The problem is, this expedient practice is strictly prohibited by New York's Business Corporation Law (BCL), Section 501(c), which mandates that “each share (of corporate stock) shall be equal to every other share of the same class.” Inasmuch as there is typically only one class of stock in a residential co-op apartment corporation, this provision has been consistently construed to mean that no tenant-shareholder may receive preferential treatment relative to other tenant-shareholders in the administration of corporate policy. A two-tiered policy that permits accommodation through grandfathering to some shareholders, but not to others, is clearly preferential in nature and would be vulnerable to legal challenge.

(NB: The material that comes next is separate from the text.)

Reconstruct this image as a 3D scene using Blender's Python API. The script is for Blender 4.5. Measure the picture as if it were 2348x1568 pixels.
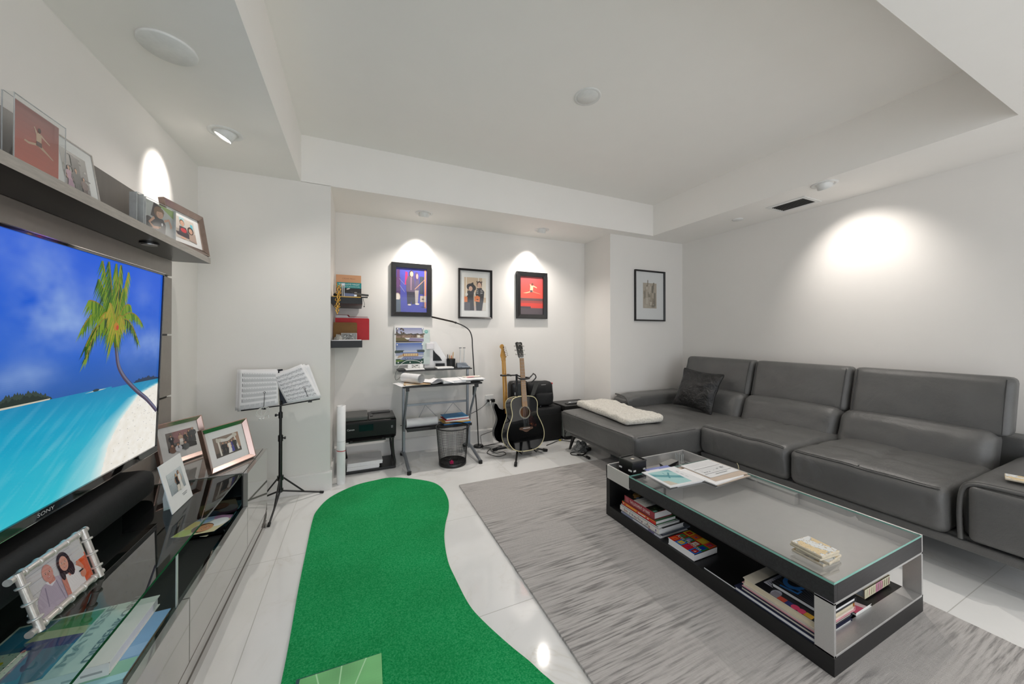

This article suggests a solution to the dilemma by legislative amendment to the statute, which would permit the expedience of grandfathering to facilitate desirable governance changes within residential communities, while still preserving the fundamental mandate of parity among corporate stockholders of the same class. We believe that the time has come for the state Legislature to consider an amendment to BCL Section 501 (c) that would carve out an exception to the provision’s applicability in situations where co-op boards amend their governance policies prospectively but elect to grandfather in accommodations made to existing shareholders under the policies then in existence. (An analogous provision should be incorporated into the Condominium Act).

Such an exception would not be unprecedented. The Legislature has already enacted a similar carve-out for “flip taxes” payable to residential co-op corporations. (See BCL Section 501 (c) (3)).

Absent legislative intervention of this nature, co-op and condo boards will be impeded in their efforts to operate their communities at optimum efficiency.

We strongly urge you to appeal to your state senators and assemblymen for adaption of this reform if you agree that it would facilitate governance of residential communities.